Lunch with Binnu Ka Sapna
An interview with Kanu Behl, director of Binnu Ka Sapna
Can you explain your choice of title?
Binnu Ka Sapna literally means “Binnu’s dream”. Binnu is singularly driven by the innermost desire to recreate the “love nest” he saw develop between his parents. He also dreams of understanding and conquering the multilayered world around him, whether it’s his relationship with women or the economic chaos around him. The brands that shine back at him as he roams the streets, or the boss that schools him into the ways of the world. Binnu’s dream to conquer the world is what creates the anger in him. Why, oh why, can he not reduce his relationships into the simple act of making a cup of tea?
How would you explain the slippery and tragic path that the protagonist slips down before the final attack?
Anger roots from a myopic vision. An inability to comprehend the world around and simultaneously an inability to look within. In a sense, the attack had always been within Binnu. It was just gathering steam till it got strong enough to blow. It could have blown at the violent father; or at the girl at college who he couldn’t muster up the courage to talk to; or at the sexually open girl who chose him as one of her experiments. It was a gathering paranoia – an eerie inarticulation – a slow closing of the mental choking he began feeling, that the only narrative that made sense was the most repeated one. His panic is not his own. It must be the woman.
Can you explain your stylistic choices? Such as the long and frozen shots of the various characters’ faces…
The two key choices for us (me and my DP Siddharth Diwan) in the film were the almost square 1:1 aspect ratio and the frozen frames. It was important we felt the image reflect the limited vision of Binnu’s thought process. We would be diving into Binnu’s very personal, skewed, paranoia-driven mind. How do we make it feel exactly like what it is? After some tests, we felt that the 1:1 gave it the effect of a mind unravelling. The frozen frames were meant to lift the story out of its singular fictional context. The frozen classroom boys made it possibly the story of many other boys around the country. Similarly, the stills of the women at the bus stop could be the multiple others feeling stared at by other men; the Facebook stills of the party girl might be ones we have all stalked at some point.
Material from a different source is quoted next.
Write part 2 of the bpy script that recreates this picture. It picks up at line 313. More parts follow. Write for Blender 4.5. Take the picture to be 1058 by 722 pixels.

Can you tell us more about yourself as a filmmaker and the subjects you’re keen to explore?
I’ve always been interested in the intensely personal, and how to make it painfully universal. Jung’s idea of the collective unconscious and R. D. Laing’s work around the structure of the family have intrigued me. Wading across the “public” and the “private” and getting to the “secret” lives of human beings, lived exclusively in personal gas chambers is what excites me. It’s hard to know what subjects excite me because the attempt is to always look inside and find out where I’m heading, in order to question it. And find the next point of collision.
Would you say that the short film format has given you any particular freedom?
A short, at its best, can be like a haiku. Holding economy and swathes of beauty within. It holds order, and within the order juxtaposition, and further within it is chaos. With Binnu Ka Sapna I had something that required a certain form and had to be done without dialogue. The film was the voice of a man dealing with all that is going on around him, anxious to spill his venom out. In that sense, I attempted a piece that, more than having a conversation, exploded onto itself, and put the audience in the centre of that explosion. The short as a form allowed me the ability to deal with the “meta-narrative” and that excited me the most.
Binnu Ka Sapna was shown in International Competition (I13).